So far as we are in union with God, while it is true that we ourselves may be said to speak, it is equally true that God speaks in us. There is but one true voice. The voice which speaks at the centre, if it embodies the truth, is the same voice which speaks at the circumference, and which speaks everywhere else. It is incapable of change. It speaks in the star, the flower, the falling leaf, the ocean's wave, in the winds, in the thunder, in the sound of the falling water, in the true philosopher, in the true poet, in the true preacher, in the Bible, everywhere the same in import, though various and differing in manifestation. When, therefore, we are in God by a true unity of spirit, we speak as God would have us speak, and by the inspiration of the Almighty.

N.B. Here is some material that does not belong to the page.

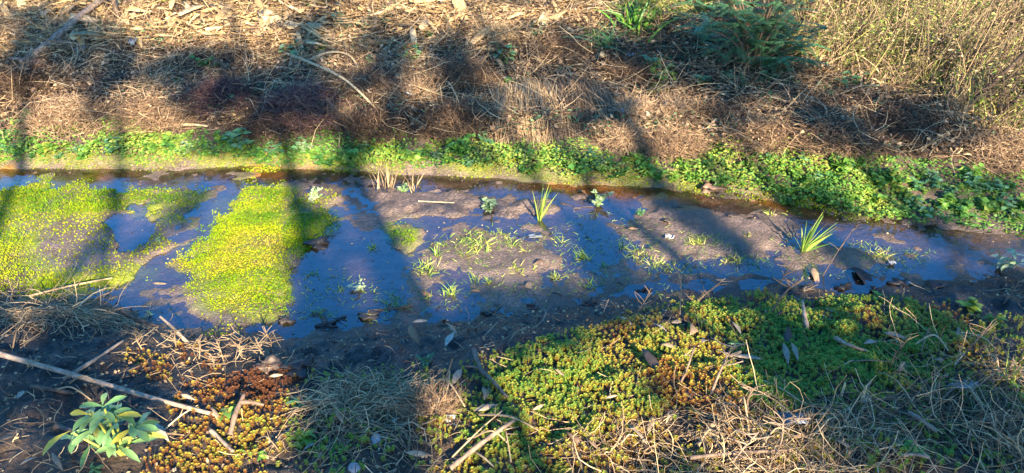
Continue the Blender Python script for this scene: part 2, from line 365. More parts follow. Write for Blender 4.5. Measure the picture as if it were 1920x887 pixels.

And truly holy men, in all ages of the world, have known, by their inward experience, the truth of what has now been said; and they have not hesitated to proclaim what they have known. What was the language of the ancient prophets? What was the language of Paul? Everywhere does he discard the idea that his teaching is from himself. Everywhere does he discard all confidence in human wisdom. Prophets and apostles, by their own acknowledgment, were only instruments, which gave form and locality to the divine utterance. Holy men, in all subsequent ages, have felt and spoken in the same way. The records of the interior or experimental history of the church show this to be the case. In all periods of great religious attention, and in all cases of deep religious experience, language is used by those who are the subjects of such experience, which corresponds to the fact of the divine origination of all that is true and right in the soul. The human in men may be said at such times to be kept, as it is sometimes expressed, in abeyance; or, what is better, to be placed under a divine and holy direction. While they are conscious of personal responsibility, it is still true that they utter what is given them. It is worthy of notice, that language, which, in religion as well as in philosophy, is an index of the mind's operations, often takes at such times the passive instead of the active form; — implying, while it does not exclude the idea of activity, especially of cooperative action, that we are also the subjects of action.
— edited from A Treatise on Divine Union (1851) Part 7, Chapter 4.